Sviluppando quindi il tema con riferimento ai numerosi ulteriori interventi innovativi voluti dal Legislatore in materia (per i quali si rinvia integralmente alla motivazione della prima pronuncia qui citata), si è infine affermato che « . 9.4. Sussiste, dunque, una continuità strutturale tra la previsione originaria e le modifiche sopravvenute. La stessa Relazione al decreto sulle semplificazioni attuato con il d.lgs. n. 175 del 2014 chiarisce, peraltro, che con la modifica è stata solo adottata «una diversa modalità di adempimento», suggerendo una continuità normativa tra le due fattispecie, modalità che si è tradotta, per il cedente/prestatore, in una parziale riduzione degli adempimenti a suo carico -e con onere di attivazione presso il sito
dell’Agenzia delle entrate con le modalità previste dal Provvedimento direttoriale del 12 dicembre 2014 – e non in una loro eliminazione. 10. La vicenda va quindi ricondotta alla successione di norme, sicché andrà applicata la disciplina sopravvenuta più favorevole di cui al testo della norma come modificato dall’art. 15 d.lgs. n. 158 del 2015, che prevede una sanzione in misura fissa (da € 250,00 a € 2.000,00) e non proporzionale, restando esclusa non solo la modifica di cui all’art. 20 d.lgs. n. 175 del 2 014, per le ragioni su esposte, ma anche quella intervenuta con l’art. 12 septies d.l. n. 34 del 2019, che -eliminata la prevista comunicazione della .dichiarazione di intenti dall’esportatore al fornitore, cui è imposto un onere di piena ed autonoma verifica -ha reintrodotto l’originario regime sanzionatorio dal cento al duecento per cento dell’imposta. ».

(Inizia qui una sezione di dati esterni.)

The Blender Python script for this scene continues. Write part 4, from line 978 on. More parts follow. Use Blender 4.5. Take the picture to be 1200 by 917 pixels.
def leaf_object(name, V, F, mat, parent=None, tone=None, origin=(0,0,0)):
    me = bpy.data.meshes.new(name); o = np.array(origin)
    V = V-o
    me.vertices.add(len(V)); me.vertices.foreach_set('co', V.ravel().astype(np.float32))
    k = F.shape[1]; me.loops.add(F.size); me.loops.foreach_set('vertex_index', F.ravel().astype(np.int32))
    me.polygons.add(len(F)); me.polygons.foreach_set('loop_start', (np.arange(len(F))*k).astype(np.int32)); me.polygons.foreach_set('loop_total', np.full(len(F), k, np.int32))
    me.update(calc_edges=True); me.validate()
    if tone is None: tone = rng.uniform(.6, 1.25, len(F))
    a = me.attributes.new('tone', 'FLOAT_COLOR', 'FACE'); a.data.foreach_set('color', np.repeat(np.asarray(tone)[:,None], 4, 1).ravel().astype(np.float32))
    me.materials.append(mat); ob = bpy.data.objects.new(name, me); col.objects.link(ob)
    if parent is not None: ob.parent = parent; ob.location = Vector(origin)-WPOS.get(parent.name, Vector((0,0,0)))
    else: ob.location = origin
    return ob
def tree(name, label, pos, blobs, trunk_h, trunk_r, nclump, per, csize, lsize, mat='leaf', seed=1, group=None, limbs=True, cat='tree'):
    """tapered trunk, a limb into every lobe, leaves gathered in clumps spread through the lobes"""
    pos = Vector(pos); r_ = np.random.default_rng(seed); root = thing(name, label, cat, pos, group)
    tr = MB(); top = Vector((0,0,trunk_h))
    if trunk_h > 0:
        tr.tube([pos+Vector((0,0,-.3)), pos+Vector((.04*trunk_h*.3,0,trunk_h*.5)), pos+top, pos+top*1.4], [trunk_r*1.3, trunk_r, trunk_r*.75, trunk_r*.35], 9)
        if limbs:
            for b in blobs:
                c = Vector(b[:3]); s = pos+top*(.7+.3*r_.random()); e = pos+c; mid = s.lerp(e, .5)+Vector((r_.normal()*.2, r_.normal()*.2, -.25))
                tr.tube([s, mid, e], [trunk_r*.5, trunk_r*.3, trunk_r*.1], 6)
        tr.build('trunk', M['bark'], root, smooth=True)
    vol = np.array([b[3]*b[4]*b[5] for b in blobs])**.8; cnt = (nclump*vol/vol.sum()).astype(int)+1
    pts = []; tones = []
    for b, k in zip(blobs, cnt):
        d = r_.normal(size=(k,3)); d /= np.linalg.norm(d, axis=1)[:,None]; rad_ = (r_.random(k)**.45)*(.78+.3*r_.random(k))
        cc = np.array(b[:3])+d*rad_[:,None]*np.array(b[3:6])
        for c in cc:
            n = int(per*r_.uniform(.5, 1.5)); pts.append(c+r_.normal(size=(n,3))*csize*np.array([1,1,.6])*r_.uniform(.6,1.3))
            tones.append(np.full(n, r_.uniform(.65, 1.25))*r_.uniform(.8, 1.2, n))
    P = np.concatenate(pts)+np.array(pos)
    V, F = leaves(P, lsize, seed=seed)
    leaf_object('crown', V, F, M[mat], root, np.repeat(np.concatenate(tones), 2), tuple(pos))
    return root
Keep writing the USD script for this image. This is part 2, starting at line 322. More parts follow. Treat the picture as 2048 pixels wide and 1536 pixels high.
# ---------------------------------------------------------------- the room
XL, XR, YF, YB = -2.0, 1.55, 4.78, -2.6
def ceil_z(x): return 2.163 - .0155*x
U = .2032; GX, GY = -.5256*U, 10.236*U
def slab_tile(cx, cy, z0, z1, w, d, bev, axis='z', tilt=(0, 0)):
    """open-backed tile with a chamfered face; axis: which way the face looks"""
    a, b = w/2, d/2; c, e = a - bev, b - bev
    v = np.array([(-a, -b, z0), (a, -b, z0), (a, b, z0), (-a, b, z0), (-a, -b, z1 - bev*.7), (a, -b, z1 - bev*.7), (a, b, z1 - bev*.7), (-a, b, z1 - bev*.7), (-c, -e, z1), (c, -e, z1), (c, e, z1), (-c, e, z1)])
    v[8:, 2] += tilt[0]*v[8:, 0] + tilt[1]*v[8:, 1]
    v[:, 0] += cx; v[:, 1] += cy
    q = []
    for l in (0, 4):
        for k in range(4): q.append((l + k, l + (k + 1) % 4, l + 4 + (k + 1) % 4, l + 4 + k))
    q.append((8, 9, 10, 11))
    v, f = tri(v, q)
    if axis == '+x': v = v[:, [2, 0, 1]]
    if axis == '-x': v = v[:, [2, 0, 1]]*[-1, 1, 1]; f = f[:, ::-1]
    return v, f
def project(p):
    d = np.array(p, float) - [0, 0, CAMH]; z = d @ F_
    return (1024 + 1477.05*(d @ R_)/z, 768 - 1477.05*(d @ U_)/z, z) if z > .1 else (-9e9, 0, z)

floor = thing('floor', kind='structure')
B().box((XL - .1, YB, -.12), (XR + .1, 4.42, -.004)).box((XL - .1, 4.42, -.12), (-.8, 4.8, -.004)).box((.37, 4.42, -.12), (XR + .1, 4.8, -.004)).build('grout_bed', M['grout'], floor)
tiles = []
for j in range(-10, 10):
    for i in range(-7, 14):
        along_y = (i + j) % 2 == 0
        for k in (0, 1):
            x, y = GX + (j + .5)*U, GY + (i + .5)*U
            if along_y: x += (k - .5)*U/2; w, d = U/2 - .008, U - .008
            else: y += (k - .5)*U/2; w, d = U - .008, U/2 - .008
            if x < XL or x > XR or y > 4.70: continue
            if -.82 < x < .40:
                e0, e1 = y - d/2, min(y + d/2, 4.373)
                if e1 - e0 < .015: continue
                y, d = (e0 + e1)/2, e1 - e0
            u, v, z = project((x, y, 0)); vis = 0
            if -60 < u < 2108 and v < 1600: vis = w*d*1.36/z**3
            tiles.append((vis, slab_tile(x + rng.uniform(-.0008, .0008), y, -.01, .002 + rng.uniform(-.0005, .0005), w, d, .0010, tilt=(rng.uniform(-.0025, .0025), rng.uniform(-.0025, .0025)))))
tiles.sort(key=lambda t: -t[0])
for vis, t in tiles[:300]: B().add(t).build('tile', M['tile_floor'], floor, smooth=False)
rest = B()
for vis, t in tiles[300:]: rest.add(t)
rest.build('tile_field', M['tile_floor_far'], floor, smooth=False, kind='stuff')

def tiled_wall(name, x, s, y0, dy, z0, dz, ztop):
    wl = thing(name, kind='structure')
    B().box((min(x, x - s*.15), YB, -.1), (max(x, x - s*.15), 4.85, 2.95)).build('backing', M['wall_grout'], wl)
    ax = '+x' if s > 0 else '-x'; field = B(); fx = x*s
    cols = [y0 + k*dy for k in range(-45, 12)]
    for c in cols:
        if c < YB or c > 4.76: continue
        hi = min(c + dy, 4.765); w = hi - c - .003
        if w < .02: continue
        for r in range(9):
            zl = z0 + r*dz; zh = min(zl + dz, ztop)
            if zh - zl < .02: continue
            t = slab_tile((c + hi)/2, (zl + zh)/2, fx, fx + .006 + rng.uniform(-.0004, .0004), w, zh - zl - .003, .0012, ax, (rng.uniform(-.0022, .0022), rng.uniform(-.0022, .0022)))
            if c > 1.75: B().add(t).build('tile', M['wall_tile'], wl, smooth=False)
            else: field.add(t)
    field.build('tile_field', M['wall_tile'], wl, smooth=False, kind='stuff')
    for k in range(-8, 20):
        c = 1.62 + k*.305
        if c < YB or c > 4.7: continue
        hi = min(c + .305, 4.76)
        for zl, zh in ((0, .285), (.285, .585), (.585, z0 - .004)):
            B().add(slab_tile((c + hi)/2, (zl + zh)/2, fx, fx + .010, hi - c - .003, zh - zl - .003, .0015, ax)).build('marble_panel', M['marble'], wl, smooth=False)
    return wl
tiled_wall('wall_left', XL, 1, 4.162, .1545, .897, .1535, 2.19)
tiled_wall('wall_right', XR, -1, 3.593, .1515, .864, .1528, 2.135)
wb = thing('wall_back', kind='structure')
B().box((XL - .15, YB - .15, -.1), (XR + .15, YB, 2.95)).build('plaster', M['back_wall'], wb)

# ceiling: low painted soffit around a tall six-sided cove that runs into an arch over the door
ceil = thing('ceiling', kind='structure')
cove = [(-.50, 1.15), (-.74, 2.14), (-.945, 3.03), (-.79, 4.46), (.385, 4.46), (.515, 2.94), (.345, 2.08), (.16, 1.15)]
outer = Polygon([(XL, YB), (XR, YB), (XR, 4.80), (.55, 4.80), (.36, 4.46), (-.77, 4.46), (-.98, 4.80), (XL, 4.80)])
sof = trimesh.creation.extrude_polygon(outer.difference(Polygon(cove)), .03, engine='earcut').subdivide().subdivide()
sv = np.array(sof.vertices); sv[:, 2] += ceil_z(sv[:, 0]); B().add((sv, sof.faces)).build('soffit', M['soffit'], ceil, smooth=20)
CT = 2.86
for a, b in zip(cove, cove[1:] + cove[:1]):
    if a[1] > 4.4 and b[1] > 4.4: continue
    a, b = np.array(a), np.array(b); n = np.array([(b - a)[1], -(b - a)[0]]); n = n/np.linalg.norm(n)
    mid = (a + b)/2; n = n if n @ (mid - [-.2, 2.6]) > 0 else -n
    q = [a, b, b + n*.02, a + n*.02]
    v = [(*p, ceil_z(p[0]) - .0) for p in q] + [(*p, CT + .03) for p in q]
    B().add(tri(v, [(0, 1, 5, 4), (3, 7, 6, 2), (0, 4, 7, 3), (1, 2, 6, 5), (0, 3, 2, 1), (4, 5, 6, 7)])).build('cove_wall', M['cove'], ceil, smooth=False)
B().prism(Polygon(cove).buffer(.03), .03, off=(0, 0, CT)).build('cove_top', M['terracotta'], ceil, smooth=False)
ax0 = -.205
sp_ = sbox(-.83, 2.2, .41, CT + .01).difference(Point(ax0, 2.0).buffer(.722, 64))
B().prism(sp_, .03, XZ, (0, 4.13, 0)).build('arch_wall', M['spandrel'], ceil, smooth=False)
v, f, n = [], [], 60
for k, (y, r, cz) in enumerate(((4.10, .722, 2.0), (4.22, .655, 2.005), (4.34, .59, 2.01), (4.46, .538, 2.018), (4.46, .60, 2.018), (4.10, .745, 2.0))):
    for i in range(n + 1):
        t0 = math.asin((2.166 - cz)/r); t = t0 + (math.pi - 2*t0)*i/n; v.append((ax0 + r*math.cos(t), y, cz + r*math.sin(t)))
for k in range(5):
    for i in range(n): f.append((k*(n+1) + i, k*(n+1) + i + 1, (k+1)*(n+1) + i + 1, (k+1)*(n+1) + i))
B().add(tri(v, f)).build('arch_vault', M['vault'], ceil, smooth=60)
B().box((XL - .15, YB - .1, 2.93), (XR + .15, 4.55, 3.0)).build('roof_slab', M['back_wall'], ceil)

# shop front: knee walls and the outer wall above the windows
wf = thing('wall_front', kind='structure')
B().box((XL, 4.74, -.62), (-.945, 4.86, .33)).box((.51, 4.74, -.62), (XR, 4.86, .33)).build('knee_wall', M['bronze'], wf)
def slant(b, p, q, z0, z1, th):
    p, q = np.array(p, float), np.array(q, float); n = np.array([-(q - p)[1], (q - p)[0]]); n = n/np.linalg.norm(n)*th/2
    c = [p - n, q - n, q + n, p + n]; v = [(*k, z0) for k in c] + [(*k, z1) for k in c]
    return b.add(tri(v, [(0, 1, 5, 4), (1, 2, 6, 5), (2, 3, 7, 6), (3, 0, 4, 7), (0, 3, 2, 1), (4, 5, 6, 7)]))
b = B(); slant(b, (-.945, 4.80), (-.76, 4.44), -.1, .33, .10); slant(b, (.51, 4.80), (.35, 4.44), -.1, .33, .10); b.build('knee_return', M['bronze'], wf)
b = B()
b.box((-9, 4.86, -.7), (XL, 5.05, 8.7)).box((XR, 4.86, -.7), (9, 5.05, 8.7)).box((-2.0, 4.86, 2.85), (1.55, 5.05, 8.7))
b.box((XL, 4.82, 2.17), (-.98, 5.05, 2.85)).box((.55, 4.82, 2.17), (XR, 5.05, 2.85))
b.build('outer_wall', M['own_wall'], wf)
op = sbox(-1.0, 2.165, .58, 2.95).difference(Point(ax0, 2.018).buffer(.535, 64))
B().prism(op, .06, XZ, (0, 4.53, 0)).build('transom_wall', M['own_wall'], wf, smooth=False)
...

Il giudice d’appello non si è attenuto ai principi enunciati dalla giurisprudenza di legittimità, che qui vengono ribaditi.
Il motivo trova dunque accoglimento, con conseguente accoglimento del ricorso erariale.
La sentenza va pertanto cassata e il processo va rinviato alla Corte di giustizia di II grado del Friuli Venezia Giulia, che, in diversa composizione, oltre alla liquidazione delle spese del giudizio di legittimità, provvederà al riesame dell’appello dell’amministrazione finanziaria, tenendo conto dei principi di diritto enunciati.
P.Q.M.
Accoglie il ricorso, cassa la sentenza e rinvia alla Corte di giustizia tributaria di II grado del Friuli Venezia Giulia, cui demanda, in diversa composizione, anche la liquidazione delle spese del giudizio di legittimità.